OCBC Folds Regional Securities Units into Global Markets
OCBC will integrate its Singapore, Hong Kong and Indonesia brokerages into Global Markets on 1 July, targeting larger institutional flows.
Singapore-based OCBC will transfer its three stock-broking subsidiaries, OCBC Securities (OSPL) in Singapore, OCBC Securities Brokerage (Hong Kong) (OSBHK), and PT OCBC Sekuritas Indonesia (PTOS), into the bank’s Global Markets division on 1 July 2025, a move designed to deepen its reach among high-net-worth and institutional investors.
The restructuring places equities alongside OCBC’s existing foreign-exchange, rates, and credit desks, giving Global Markets end-to-end oversight of the full suite of market products, the bank informed on Wednesday.

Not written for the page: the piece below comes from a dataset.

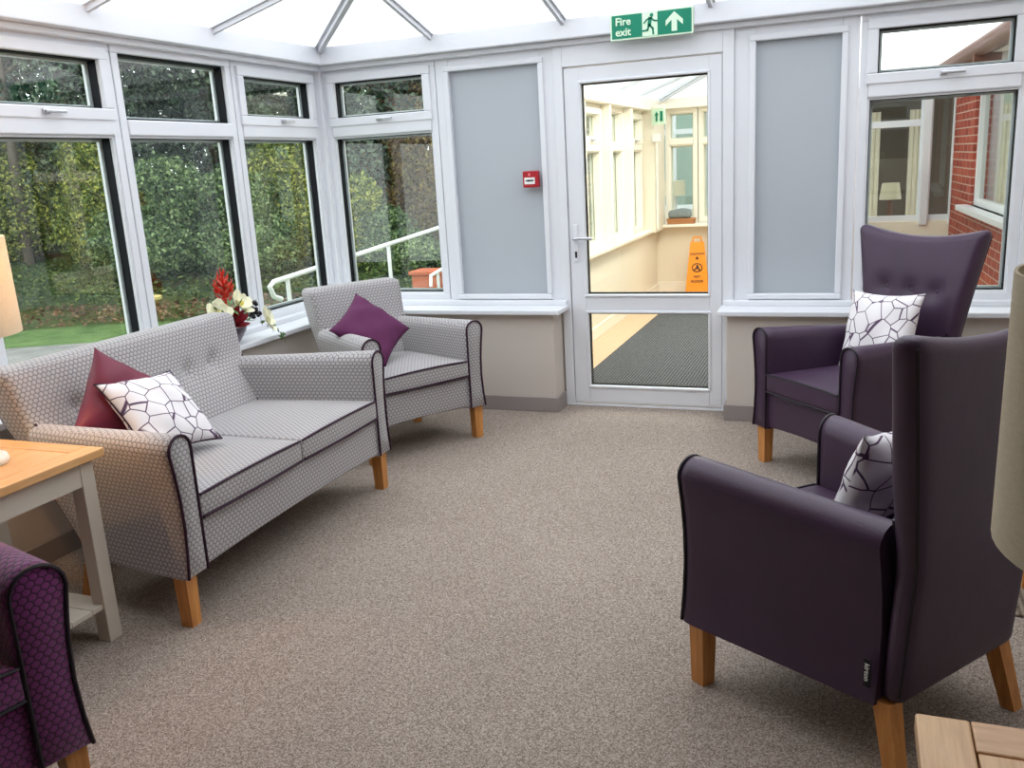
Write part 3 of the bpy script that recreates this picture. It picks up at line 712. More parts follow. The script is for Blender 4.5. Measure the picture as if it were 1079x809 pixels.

«Segment Agnostic» Product Group
All employees will keep their current roles, and client trading platforms such as iOCBC will operate as usual, ensuring continuity for retail clients who have made OSPL one of Singapore’s top three brokers by trading volume for the past decade.
By housing securities inside a «segment-agnostic» product group, OCBC aims to craft more holistic wealth propositions for affluent customers while simultaneously unlocking primary-market and execution opportunities for corporates, hedge funds, and other wholesale clients across its regional network.
Talent Hire
Kenneth Lai, Head of Global Markets, will assume oversight of the enlarged franchise and become Chairman of OSPL’s board. Wilson He remains Managing Director of OSPL and will report to Lai. The bank intends to hire additional talent to expand its institutional-grade capabilities.
Management sees the timing as opportune: Singapore’s Monetary Authority announced a S$5 billion programme in February to bolster liquidity in SGX-listed stocks, Hong Kong remains a key conduit into Greater China, and global funds are showing renewed interest in Indonesia’s long-term equity story.